What if the pi is booting from encrypted USB storage and does not have an SD card inserted? Does it use the USB device vendor id instead?
If so, does the zymkey use all attached USB device ids as components of it’s fingerprint? In other words, will attaching other USB devices (for instance, additional but non-bootable unencrypted storage) change the fingerprint and disable the zymkey?
A little more information since this came up again…
If you started with the /boot partition on your SD card, encrypted, then put into Production Mode, the setup will only work with that same SD card.
If you were to start without an SD card, say with your /boot and /root partitions on a USB stick, then the USB id would be used. In Production Mode, you would not be able to swap in a different USB stick. Only the USB stick with the /boot partition would be considered for the fingerprint. If you plugged an additional USB stick in, it would not be taken into account. Note also that our encryption script assumes a source device of /dev/mmcblk0. You would have to edit our encryption script to use in this scenario.
More detail on how the fingerprint works.
Salt file: The ZYMKEY salt file is a file that holds a random generated HMAC of the device fingerprint.
The device fingerprint is made up of these components:
ZYMKEY id
pi cpu id
pi cpu hardware rev
pi cpu model
sd card/emmc/usb id
mac address
To run the standalone apps or zkifc (APIs), the salt must be accepted during the binding process.
The salt is always stored in /var/lib/zymbit/(device fingerprint serial number)/s1_fp_salt.bin
Developer mode: Developer mode is very lenient when trying to bind with a salt file.
When the ZYMKEY opens a session with the salt, it will store the new salt into the ZYMKEY’s data store.

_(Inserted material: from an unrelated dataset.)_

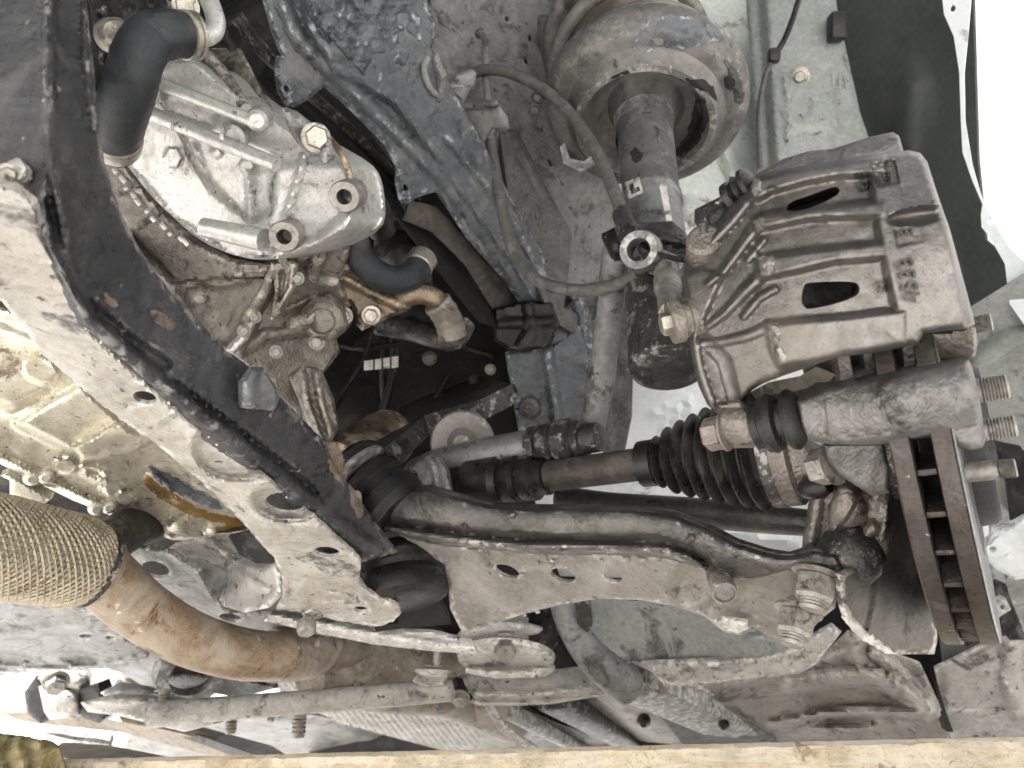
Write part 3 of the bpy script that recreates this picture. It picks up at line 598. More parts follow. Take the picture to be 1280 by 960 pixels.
# radiator hose
hs = T('coolant_hose', 'fat black rubber coolant hose curving over the gearbox', 'hose', P(150, 170, .45))
tube('hose', hs, m_hose, [(143, 182, .50), (148, 155, .475), (162, 110, .455), (172, 72, .45), (188, 48, .455), (210, 42, .46), (232, 44, .47)], [.0158, .0158, .0155, .0152, .0150, .0142, .0140], 8, 24, rfun=lambda l: 1+.012*math.sin(l*900))
lathe('clamp', hs, m_zinc, P(230, 44, .468), P(243, 45, .474), [(0, .0142), (.05, .0150), (.35, .0150), (.38, .0138), (.6, .0138), (.62, .0150), (.95, .0150), (1, .014)], 24)
lathe('clamp', hs, m_zinc, P(145, 168, .484), P(143, 180, .496), [(0, .016), (.1, .0168), (.9, .0168), (1, .016)], 24)
tube('steel_pipe', hs, m_alu, [(240, 45, .472), (256, 46, .478), (268, 38, .485), (268, 18, .49), (252, -20, .5)], .0062, 6, 14)
bolt(hs, m_zinc, P(232, 8, .47), P(226, 0, .44)-P(232, 8, .47), Rm(12, .46), Rm(10, .46), 1.4)
tag(lathe('alloy_plug', None, m_aludirt, P(140, 45, .53), P(148, 46, .49), [(0, .012), (.8, .012), (1, .010)], 20), 'pale round alloy stub left of the fat coolant hose', 'plug')
tag(lathe('white_plug', None, m_white, P(180, 118, .56), P(184, 117, .53), [(0, .009), (.8, .009), (1, .007)], 20), 'pale round plug peeking out right of the coolant hose', 'plug')
# engine block behind, dark
bk = T('engine_block', 'dark grimy engine block behind the hose and gearbox', 'engine block', P(250, 60, .75))
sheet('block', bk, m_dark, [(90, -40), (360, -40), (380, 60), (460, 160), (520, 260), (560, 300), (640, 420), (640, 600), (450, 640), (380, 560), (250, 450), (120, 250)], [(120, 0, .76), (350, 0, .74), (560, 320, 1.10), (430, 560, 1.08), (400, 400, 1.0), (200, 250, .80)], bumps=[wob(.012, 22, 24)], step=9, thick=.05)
sheet('fin_cover', bk, m_iron, [(110, 0), (150, -30), (240, -30), (250, 30), (190, 90), (130, 110)], [(120, 0, .64), (240, 0, .62), (150, 100, .63)], bumps=[wob(.006, 9, 25), ridge([(130, 10), (160, 90)], 8, .01)], step=5)
sheet('rear_cover', bk, m_aludirt, [(230, 60), (300, 60), (330, 120), (350, 150), (320, 160), (260, 100)], [(240, 70, .63), (330, 110, .60), (300, 150, .60)], bumps=[ridge([(245, 70), (330, 140)], 5, .008), wob(.004, 9, 26)], step=4)

# oil cooler / thermostat bracket in bronze, with hoses
oc = T('oil_cooler', 'bronze finned oil cooler block with bolts under the hose', 'oil cooler', P(460, 370, .68))
for k in range(4):
    sheet('fin', oc, m_copper, [(422-k*5, 285), (432-k*5, 282), (440-k*5, 330), (430-k*5, 345), (418-k*4, 350), (412-k*4, 320)], [(420, 290, .655+.012*k), (440, 330, .655+.012*k), (420, 350, .66+.012*k)], step=5, thick=.004, edge=(4, .003))
sheet('body', oc, m_copper, [(402, 340), (415, 330), (450, 330), (480, 355), (520, 370), (512, 388), (490, 395), (470, 405), (455, 412), (448, 405), (440, 380), (415, 368), (402, 358)], [(405, 345, .66), (510, 375, .68), (455, 405, .67)], bumps=[disc(413, 346, 13, 13, .004), disc(465, 395, 14, 11, .004), ridge([(420, 340), (480, 372), (500, 380)], 9, .005), wob(.0012, 10, 27)], step=4, thick=.025, edge=(6, .006))
for x, y in ((414, 346), (464, 394)): bolt(oc, m_zinc, P(x, y, .655), P(x-5, y+6, .6)-P(x, y, .655), Rm(9, .65), Rm(9, .65), 1.35)
ch = T('curved_hose', 'ribbed grey rubber hose bending under the oil cooler', 'hose', P(470, 330, .65))
tube('hose', ch, m_hose, [(440, 275, .63), (443, 300, .632), (452, 325, .64), (470, 342, .65), (492, 350, .66), (512, 345, .67), (526, 330, .685)], .0125, 8, 20, rfun=lambda l: 1+.02*math.sin(l*1300))
lathe('clamp', ch, m_zinc, P(438, 268, .628), P(440, 280, .63), [(0, .012), (.05, .0135), (.95, .0135), (1, .012)], 24)
box('clamp_screw', ch, m_zinc, P(446, 274, .612), (RT, UP, FW), (.012, .007, .008), .001)
lathe('clamp', ch, m_zinc, P(522, 334, .68), P(529, 322, .69), [(0, .0125), (.05, .0138), (.95, .0138), (1, .0125)], 24)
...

The ZYMKEY will create a salt file when zkifc starts up. zkifc re-creates this salt file whenever it can not see a salt file or the existing one doesn’t match the salt file stored in the ZYMKEY.

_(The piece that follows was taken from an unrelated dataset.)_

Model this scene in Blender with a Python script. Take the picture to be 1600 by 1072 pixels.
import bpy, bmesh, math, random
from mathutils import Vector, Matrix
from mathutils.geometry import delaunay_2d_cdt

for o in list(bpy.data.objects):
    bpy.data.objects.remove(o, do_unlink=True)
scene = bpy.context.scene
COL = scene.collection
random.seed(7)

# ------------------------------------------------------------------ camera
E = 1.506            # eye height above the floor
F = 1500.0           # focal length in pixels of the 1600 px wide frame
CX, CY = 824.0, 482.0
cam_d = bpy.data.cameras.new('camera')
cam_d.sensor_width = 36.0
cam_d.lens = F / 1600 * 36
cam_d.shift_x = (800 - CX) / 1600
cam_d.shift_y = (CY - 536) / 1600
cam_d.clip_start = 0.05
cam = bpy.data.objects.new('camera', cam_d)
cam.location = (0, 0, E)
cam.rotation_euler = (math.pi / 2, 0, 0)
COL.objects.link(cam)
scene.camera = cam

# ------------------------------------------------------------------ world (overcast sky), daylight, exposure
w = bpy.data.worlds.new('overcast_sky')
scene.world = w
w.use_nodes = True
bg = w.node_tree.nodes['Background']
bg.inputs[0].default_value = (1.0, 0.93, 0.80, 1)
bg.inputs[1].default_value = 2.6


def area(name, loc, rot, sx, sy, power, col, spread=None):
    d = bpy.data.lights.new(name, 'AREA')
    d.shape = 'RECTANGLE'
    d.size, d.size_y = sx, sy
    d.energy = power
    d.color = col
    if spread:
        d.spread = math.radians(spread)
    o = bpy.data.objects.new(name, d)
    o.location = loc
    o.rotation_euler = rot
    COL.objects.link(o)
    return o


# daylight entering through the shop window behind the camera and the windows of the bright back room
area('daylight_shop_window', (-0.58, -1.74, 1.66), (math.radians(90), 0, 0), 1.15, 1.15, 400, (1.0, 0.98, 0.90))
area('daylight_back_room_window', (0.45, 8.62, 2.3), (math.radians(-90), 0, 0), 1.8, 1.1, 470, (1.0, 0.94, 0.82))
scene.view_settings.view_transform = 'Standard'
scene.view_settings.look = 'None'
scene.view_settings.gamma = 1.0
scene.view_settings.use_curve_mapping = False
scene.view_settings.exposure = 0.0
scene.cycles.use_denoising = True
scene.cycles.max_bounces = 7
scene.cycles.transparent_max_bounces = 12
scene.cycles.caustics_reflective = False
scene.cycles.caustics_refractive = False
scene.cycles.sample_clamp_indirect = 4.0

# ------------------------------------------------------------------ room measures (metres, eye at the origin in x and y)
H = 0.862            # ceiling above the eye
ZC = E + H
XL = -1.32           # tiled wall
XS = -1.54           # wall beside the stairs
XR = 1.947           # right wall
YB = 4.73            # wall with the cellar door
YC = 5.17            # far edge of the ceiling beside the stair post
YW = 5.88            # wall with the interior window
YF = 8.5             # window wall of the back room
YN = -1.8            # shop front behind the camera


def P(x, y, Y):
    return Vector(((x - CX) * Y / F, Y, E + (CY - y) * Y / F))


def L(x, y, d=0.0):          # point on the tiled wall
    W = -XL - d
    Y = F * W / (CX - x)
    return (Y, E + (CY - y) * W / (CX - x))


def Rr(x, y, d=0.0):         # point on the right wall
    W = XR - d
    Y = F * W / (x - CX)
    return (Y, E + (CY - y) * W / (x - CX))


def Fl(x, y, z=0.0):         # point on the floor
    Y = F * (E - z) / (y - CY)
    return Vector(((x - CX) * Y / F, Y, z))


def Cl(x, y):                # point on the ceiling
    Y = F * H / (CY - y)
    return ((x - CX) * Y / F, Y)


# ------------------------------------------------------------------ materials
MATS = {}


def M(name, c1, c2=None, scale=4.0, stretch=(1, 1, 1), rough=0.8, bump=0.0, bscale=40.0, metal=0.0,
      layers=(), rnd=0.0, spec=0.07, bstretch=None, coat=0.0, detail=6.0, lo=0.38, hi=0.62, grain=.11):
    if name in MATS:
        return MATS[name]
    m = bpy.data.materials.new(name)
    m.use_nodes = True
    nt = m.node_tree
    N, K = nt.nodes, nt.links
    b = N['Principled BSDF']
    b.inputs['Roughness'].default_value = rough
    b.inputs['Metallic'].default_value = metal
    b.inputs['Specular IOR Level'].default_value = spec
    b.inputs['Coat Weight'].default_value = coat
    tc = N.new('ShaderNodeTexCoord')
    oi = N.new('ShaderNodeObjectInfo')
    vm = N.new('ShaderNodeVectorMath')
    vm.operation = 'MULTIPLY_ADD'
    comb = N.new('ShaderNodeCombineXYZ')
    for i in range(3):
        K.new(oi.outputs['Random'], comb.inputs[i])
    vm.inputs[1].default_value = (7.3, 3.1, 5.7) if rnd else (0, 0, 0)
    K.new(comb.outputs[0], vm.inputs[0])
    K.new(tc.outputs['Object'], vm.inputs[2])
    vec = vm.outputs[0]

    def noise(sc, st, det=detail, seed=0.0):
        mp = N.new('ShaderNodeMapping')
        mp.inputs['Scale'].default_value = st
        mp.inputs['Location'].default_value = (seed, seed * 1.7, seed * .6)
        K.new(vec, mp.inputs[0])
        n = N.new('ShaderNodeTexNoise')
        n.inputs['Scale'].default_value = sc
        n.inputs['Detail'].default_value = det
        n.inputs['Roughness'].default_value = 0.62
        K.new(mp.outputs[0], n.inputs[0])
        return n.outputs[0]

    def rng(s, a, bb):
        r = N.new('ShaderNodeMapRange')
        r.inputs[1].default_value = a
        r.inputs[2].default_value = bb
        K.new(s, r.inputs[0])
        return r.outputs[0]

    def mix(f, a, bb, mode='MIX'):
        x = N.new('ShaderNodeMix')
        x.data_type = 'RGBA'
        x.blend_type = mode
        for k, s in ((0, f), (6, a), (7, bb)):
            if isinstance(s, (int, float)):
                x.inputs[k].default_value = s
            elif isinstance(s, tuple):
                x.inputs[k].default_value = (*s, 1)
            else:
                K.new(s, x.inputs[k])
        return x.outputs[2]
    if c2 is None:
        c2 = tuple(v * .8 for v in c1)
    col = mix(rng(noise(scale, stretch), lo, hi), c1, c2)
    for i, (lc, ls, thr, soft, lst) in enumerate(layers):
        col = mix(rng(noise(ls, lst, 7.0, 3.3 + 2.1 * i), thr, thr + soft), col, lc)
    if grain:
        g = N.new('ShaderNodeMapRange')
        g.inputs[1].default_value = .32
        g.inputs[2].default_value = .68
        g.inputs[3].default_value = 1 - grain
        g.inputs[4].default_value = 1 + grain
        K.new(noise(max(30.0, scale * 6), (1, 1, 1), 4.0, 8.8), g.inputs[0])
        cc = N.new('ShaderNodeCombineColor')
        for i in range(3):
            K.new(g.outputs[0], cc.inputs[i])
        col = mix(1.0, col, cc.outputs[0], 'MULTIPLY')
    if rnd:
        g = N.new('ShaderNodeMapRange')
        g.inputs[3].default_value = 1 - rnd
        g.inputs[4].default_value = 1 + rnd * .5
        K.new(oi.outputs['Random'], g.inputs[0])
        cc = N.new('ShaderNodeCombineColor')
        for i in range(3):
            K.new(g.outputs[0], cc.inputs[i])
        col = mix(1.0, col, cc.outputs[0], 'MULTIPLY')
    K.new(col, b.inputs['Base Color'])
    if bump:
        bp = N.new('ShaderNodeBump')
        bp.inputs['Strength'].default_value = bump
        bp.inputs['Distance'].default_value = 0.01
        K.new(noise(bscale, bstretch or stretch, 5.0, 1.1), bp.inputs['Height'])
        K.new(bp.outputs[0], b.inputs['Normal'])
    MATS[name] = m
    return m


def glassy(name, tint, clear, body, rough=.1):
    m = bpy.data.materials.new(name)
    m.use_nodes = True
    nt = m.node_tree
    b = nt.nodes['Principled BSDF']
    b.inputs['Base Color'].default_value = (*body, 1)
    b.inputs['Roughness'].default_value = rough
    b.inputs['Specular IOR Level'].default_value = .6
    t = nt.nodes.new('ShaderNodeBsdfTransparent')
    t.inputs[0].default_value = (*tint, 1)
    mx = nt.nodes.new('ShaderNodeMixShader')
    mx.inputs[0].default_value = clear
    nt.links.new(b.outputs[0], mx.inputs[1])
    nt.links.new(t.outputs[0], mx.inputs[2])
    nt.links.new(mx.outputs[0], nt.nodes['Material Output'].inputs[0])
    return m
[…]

The standalone apps (zklock/zkunlock/zkgrifs) will not re-create the salt but will accept an existing non-null salt even if it doesn’t match the one stored in the ZYMKEY.
Because the standalone apps and zkifc are independent processes, if the user uses a different salt for each process, it will always cause zkifc to regenerate a new salt. This can be dangerous to encrypted filesystems if the different salts are being used in the system prior to being put into production mode.
Production mode: Production mode is very strict when trying to bind with a salt file.
Both zkifc and standalone apps will no longer tolerate any salt file that doesn’t match the latest one stored in the ZYMKEY.